▶ **Given data**
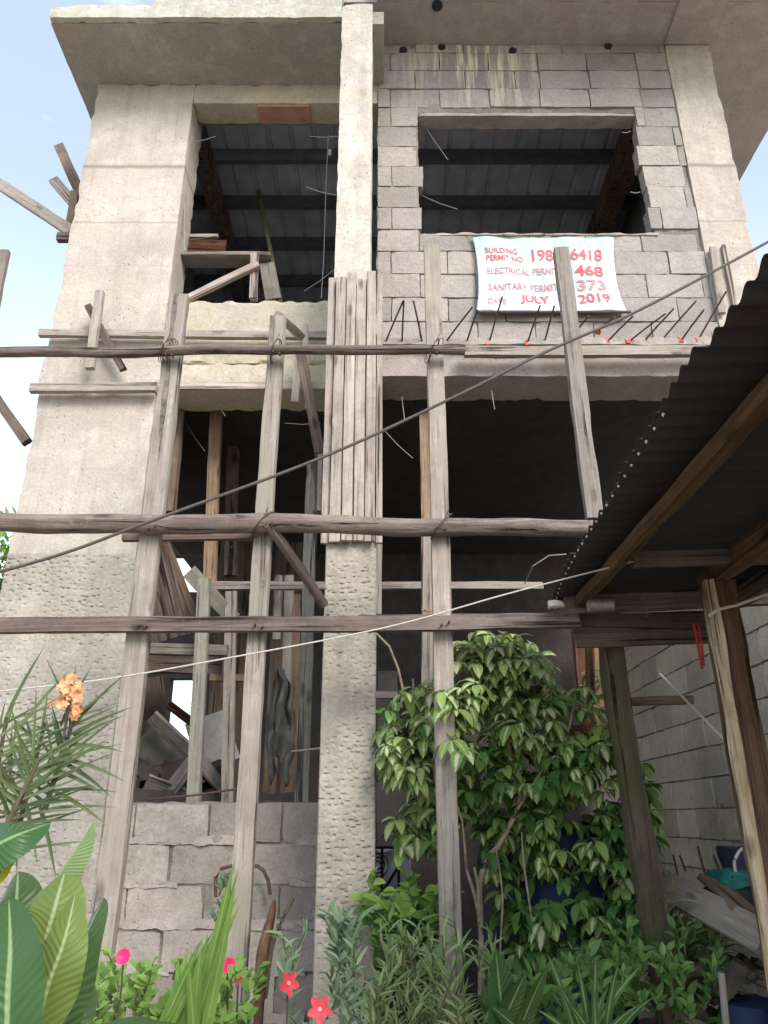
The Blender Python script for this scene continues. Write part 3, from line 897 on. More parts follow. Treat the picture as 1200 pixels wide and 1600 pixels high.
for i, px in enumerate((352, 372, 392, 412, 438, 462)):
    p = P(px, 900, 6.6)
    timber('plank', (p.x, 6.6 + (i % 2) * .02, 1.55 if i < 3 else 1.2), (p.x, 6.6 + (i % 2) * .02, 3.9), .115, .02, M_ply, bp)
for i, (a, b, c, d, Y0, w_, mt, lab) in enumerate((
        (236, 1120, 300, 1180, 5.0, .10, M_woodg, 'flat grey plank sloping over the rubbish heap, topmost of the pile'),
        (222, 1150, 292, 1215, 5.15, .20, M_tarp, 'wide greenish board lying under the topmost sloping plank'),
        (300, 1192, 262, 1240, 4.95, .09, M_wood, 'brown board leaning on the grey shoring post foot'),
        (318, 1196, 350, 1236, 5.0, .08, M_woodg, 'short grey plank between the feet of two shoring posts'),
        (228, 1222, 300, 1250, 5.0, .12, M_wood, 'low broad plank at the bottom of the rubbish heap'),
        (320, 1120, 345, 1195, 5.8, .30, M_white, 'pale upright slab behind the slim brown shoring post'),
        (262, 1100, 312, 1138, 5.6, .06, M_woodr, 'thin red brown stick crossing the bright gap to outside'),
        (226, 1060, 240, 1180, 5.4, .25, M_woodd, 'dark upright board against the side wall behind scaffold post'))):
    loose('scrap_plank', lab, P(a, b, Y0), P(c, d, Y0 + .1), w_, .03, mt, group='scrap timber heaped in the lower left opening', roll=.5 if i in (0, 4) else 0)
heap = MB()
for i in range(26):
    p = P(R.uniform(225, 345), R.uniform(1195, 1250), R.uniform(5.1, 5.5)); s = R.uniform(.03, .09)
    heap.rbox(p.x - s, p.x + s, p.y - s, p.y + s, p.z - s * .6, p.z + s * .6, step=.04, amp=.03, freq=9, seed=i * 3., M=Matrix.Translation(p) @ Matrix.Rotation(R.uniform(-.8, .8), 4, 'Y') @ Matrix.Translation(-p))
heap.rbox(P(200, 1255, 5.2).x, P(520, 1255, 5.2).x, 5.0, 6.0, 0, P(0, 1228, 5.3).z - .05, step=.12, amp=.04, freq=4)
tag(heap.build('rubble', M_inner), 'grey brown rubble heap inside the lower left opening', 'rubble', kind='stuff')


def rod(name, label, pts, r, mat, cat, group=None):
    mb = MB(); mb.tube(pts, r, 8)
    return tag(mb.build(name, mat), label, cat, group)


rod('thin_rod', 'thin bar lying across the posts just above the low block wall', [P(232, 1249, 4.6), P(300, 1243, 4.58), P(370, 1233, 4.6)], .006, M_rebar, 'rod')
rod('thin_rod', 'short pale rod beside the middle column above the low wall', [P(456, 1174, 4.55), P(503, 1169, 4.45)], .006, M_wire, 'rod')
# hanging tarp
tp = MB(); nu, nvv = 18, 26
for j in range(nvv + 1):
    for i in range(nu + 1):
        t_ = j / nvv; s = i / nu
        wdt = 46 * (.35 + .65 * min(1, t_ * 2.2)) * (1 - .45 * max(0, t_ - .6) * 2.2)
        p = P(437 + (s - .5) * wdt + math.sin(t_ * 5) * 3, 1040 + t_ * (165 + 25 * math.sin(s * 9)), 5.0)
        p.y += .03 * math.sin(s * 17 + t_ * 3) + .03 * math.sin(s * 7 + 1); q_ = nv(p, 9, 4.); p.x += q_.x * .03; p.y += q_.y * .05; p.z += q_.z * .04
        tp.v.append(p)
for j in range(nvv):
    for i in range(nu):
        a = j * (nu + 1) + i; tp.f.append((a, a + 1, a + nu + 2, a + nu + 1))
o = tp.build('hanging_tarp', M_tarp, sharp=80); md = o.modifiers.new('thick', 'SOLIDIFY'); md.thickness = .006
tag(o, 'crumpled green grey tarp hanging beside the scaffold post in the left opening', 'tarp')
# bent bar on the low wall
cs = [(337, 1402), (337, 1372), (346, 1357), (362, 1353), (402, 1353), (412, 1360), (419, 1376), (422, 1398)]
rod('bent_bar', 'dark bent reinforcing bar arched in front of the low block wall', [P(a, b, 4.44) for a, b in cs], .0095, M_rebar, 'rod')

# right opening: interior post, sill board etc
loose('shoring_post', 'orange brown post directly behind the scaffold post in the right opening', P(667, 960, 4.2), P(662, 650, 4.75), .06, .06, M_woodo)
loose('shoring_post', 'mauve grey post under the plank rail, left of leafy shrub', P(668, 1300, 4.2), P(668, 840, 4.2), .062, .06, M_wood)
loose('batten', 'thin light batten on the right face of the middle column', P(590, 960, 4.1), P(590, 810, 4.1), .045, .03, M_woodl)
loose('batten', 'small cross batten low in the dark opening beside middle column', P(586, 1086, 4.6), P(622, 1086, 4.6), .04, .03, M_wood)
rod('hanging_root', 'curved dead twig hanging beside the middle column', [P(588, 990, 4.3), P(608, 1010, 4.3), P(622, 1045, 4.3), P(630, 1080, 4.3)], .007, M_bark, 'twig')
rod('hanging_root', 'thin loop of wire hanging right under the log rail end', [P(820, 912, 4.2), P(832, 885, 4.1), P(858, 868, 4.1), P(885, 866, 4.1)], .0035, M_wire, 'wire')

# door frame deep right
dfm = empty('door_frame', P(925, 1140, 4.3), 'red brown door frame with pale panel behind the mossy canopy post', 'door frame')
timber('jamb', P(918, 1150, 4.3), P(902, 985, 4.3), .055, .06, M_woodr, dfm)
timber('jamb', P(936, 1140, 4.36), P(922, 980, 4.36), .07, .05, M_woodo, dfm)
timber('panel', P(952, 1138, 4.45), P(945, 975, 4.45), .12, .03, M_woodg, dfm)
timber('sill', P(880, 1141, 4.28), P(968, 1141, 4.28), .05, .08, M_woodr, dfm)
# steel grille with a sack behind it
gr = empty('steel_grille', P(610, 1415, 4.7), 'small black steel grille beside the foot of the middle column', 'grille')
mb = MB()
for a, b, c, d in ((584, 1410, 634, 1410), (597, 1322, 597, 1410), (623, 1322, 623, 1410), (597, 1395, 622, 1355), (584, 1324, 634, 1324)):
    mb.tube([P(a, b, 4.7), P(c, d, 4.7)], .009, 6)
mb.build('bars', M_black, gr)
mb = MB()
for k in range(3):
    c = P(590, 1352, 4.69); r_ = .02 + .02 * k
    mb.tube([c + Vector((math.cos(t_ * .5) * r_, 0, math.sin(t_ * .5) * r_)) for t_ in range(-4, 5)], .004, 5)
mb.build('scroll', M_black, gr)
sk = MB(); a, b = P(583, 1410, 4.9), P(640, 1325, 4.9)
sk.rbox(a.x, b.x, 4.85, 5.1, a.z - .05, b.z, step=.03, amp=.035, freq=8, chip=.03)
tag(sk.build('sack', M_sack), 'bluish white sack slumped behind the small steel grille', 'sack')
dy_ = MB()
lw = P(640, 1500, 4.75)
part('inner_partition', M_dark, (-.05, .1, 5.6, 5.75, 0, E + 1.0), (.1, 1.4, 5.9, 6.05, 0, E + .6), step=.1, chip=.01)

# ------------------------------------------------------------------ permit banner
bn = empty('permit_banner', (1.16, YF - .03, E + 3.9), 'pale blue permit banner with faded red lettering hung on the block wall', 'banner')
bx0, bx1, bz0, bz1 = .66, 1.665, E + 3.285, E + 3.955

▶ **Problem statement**
Produce an exact copy of each line of data, skipping embedded images.

▶ **Answer to the task**
The Blender Python script for this scene continues. Write part 3, from line 897 on. More parts follow. Treat the picture as 1200 pixels wide and 1600 pixels high.
for i, px in enumerate((352, 372, 392, 412, 438, 462)):
    p = P(px, 900, 6.6)
    timber('plank', (p.x, 6.6 + (i % 2) * .02, 1.55 if i < 3 else 1.2), (p.x, 6.6 + (i % 2) * .02, 3.9), .115, .02, M_ply, bp)
for i, (a, b, c, d, Y0, w_, mt, lab) in enumerate((
        (236, 1120, 300, 1180, 5.0, .10, M_woodg, 'flat grey plank sloping over the rubbish heap, topmost of the pile'),
        (222, 1150, 292, 1215, 5.15, .20, M_tarp, 'wide greenish board lying under the topmost sloping plank'),
        (300, 1192, 262, 1240, 4.95, .09, M_wood, 'brown board leaning on the grey shoring post foot'),
        (318, 1196, 350, 1236, 5.0, .08, M_woodg, 'short grey plank between the feet of two shoring posts'),
        (228, 1222, 300, 1250, 5.0, .12, M_wood, 'low broad plank at the bottom of the rubbish heap'),
        (320, 1120, 345, 1195, 5.8, .30, M_white, 'pale upright slab behind the slim brown shoring post'),
        (262, 1100, 312, 1138, 5.6, .06, M_woodr, 'thin red brown stick crossing the bright gap to outside'),
        (226, 1060, 240, 1180, 5.4, .25, M_woodd, 'dark upright board against the side wall behind scaffold post'))):
    loose('scrap_plank', lab, P(a, b, Y0), P(c, d, Y0 + .1), w_, .03, mt, group='scrap timber heaped in the lower left opening', roll=.5 if i in (0, 4) else 0)
heap = MB()
for i in range(26):
    p = P(R.uniform(225, 345), R.uniform(1195, 1250), R.uniform(5.1, 5.5)); s = R.uniform(.03, .09)
    heap.rbox(p.x - s, p.x + s, p.y - s, p.y + s, p.z - s * .6, p.z + s * .6, step=.04, amp=.03, freq=9, seed=i * 3., M=Matrix.Translation(p) @ Matrix.Rotation(R.uniform(-.8, .8), 4, 'Y') @ Matrix.Translation(-p))
heap.rbox(P(200, 1255, 5.2).x, P(520, 1255, 5.2).x, 5.0, 6.0, 0, P(0, 1228, 5.3).z - .05, step=.12, amp=.04, freq=4)
tag(heap.build('rubble', M_inner), 'grey brown rubble heap inside the lower left opening', 'rubble', kind='stuff')


def rod(name, label, pts, r, mat, cat, group=None):
    mb = MB(); mb.tube(pts, r, 8)
    return tag(mb.build(name, mat), label, cat, group)


rod('thin_rod', 'thin bar lying across the posts just above the low block wall', [P(232, 1249, 4.6), P(300, 1243, 4.58), P(370, 1233, 4.6)], .006, M_rebar, 'rod')
rod('thin_rod', 'short pale rod beside the middle column above the low wall', [P(456, 1174, 4.55), P(503, 1169, 4.45)], .006, M_wire, 'rod')
# hanging tarp
tp = MB(); nu, nvv = 18, 26
for j in range(nvv + 1):
    for i in range(nu + 1):
        t_ = j / nvv; s = i / nu
        wdt = 46 * (.35 + .65 * min(1, t_ * 2.2)) * (1 - .45 * max(0, t_ - .6) * 2.2)
        p = P(437 + (s - .5) * wdt + math.sin(t_ * 5) * 3, 1040 + t_ * (165 + 25 * math.sin(s * 9)), 5.0)
        p.y += .03 * math.sin(s * 17 + t_ * 3) + .03 * math.sin(s * 7 + 1); q_ = nv(p, 9, 4.); p.x += q_.x * .03; p.y += q_.y * .05; p.z += q_.z * .04
        tp.v.append(p)
for j in range(nvv):
    for i in range(nu):
        a = j * (nu + 1) + i; tp.f.append((a, a + 1, a + nu + 2, a + nu + 1))
o = tp.build('hanging_tarp', M_tarp, sharp=80); md = o.modifiers.new('thick', 'SOLIDIFY'); md.thickness = .006
tag(o, 'crumpled green grey tarp hanging beside the scaffold post in the left opening', 'tarp')
# bent bar on the low wall
cs = [(337, 1402), (337, 1372), (346, 1357), (362, 1353), (402, 1353), (412, 1360), (419, 1376), (422, 1398)]
rod('bent_bar', 'dark bent reinforcing bar arched in front of the low block wall', [P(a, b, 4.44) for a, b in cs], .0095, M_rebar, 'rod')

# right opening: interior post, sill board etc
loose('shoring_post', 'orange brown post directly behind the scaffold post in the right opening', P(667, 960, 4.2), P(662, 650, 4.75), .06, .06, M_woodo)
loose('shoring_post', 'mauve grey post under the plank rail, left of leafy shrub', P(668, 1300, 4.2), P(668, 840, 4.2), .062, .06, M_wood)
loose('batten', 'thin light batten on the right face of the middle column', P(590, 960, 4.1), P(590, 810, 4.1), .045, .03, M_woodl)
loose('batten', 'small cross batten low in the dark opening beside middle column', P(586, 1086, 4.6), P(622, 1086, 4.6), .04, .03, M_wood)
rod('hanging_root', 'curved dead twig hanging beside the middle column', [P(588, 990, 4.3), P(608, 1010, 4.3), P(622, 1045, 4.3), P(630, 1080, 4.3)], .007, M_bark, 'twig')
rod('hanging_root', 'thin loop of wire hanging right under the log rail end', [P(820, 912, 4.2), P(832, 885, 4.1), P(858, 868, 4.1), P(885, 866, 4.1)], .0035, M_wire, 'wire')

# door frame deep right
dfm = empty('door_frame', P(925, 1140, 4.3), 'red brown door frame with pale panel behind the mossy canopy post', 'door frame')
timber('jamb', P(918, 1150, 4.3), P(902, 985, 4.3), .055, .06, M_woodr, dfm)
timber('jamb', P(936, 1140, 4.36), P(922, 980, 4.36), .07, .05, M_woodo, dfm)
timber('panel', P(952, 1138, 4.45), P(945, 975, 4.45), .12, .03, M_woodg, dfm)
timber('sill', P(880, 1141, 4.28), P(968, 1141, 4.28), .05, .08, M_woodr, dfm)
# steel grille with a sack behind it
gr = empty('steel_grille', P(610, 1415, 4.7), 'small black steel grille beside the foot of the middle column', 'grille')
mb = MB()
for a, b, c, d in ((584, 1410, 634, 1410), (597, 1322, 597, 1410), (623, 1322, 623, 1410), (597, 1395, 622, 1355), (584, 1324, 634, 1324)):
    mb.tube([P(a, b, 4.7), P(c, d, 4.7)], .009, 6)
mb.build('bars', M_black, gr)
mb = MB()
for k in range(3):
    c = P(590, 1352, 4.69); r_ = .02 + .02 * k
    mb.tube([c + Vector((math.cos(t_ * .5) * r_, 0, math.sin(t_ * .5) * r_)) for t_ in range(-4, 5)], .004, 5)
mb.build('scroll', M_black, gr)
sk = MB(); a, b = P(583, 1410, 4.9), P(640, 1325, 4.9)
sk.rbox(a.x, b.x, 4.85, 5.1, a.z - .05, b.z, step=.03, amp=.035, freq=8, chip=.03)
tag(sk.build('sack', M_sack), 'bluish white sack slumped behind the small steel grille', 'sack')
dy_ = MB()
lw = P(640, 1500, 4.75)
part('inner_partition', M_dark, (-.05, .1, 5.6, 5.75, 0, E + 1.0), (.1, 1.4, 5.9, 6.05, 0, E + .6), step=.1, chip=.01)

# ------------------------------------------------------------------ permit banner
bn = empty('permit_banner', (1.16, YF - .03, E + 3.9), 'pale blue permit banner with faded red lettering hung on the block wall', 'banner')
bx0, bx1, bz0, bz1 = .66, 1.665, E + 3.285, E + 3.955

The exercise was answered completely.